Dataset excerpt ::
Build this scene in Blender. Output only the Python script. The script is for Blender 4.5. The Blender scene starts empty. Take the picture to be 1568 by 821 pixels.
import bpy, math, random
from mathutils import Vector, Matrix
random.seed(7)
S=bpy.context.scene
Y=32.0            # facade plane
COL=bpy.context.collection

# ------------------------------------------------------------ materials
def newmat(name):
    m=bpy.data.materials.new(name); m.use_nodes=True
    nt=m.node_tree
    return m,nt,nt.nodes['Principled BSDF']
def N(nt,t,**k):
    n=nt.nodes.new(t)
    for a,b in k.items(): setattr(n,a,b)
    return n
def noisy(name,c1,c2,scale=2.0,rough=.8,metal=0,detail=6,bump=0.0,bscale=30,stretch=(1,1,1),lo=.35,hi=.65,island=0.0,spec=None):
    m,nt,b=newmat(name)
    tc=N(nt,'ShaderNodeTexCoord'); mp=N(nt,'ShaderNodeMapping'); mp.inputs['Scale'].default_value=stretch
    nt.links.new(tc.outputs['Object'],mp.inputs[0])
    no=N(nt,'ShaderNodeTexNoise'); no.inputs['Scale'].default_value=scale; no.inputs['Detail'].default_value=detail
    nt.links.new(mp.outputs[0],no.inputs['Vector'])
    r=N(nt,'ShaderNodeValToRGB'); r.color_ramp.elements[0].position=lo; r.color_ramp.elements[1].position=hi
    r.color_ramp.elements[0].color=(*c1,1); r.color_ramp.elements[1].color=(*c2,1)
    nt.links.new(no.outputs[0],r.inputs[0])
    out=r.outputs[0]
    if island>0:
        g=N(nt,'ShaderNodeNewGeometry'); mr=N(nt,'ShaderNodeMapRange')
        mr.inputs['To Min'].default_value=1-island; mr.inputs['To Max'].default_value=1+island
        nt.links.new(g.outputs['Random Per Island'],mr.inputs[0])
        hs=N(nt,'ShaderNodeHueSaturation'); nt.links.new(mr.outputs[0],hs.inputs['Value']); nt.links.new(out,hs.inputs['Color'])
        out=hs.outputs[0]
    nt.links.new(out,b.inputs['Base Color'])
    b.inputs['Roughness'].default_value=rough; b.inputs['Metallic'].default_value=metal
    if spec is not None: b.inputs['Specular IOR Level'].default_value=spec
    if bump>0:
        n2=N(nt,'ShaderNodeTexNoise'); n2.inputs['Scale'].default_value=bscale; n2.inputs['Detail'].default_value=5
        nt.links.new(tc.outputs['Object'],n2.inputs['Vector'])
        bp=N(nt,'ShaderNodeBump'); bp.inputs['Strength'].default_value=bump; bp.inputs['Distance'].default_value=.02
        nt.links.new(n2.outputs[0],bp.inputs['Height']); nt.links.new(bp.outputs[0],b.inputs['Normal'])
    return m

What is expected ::
Please print exactly what appears from the first line of the data through the line with "COL=bpy.context.collection", including both of those lines and nothing past them.

Answer to this exercise ::
Build this scene in Blender. Output only the Python script. The script is for Blender 4.5. The Blender scene starts empty. Take the picture to be 1568 by 821 pixels.
import bpy, math, random
from mathutils import Vector, Matrix
random.seed(7)
S=bpy.context.scene
Y=32.0            # facade plane
COL=bpy.context.collection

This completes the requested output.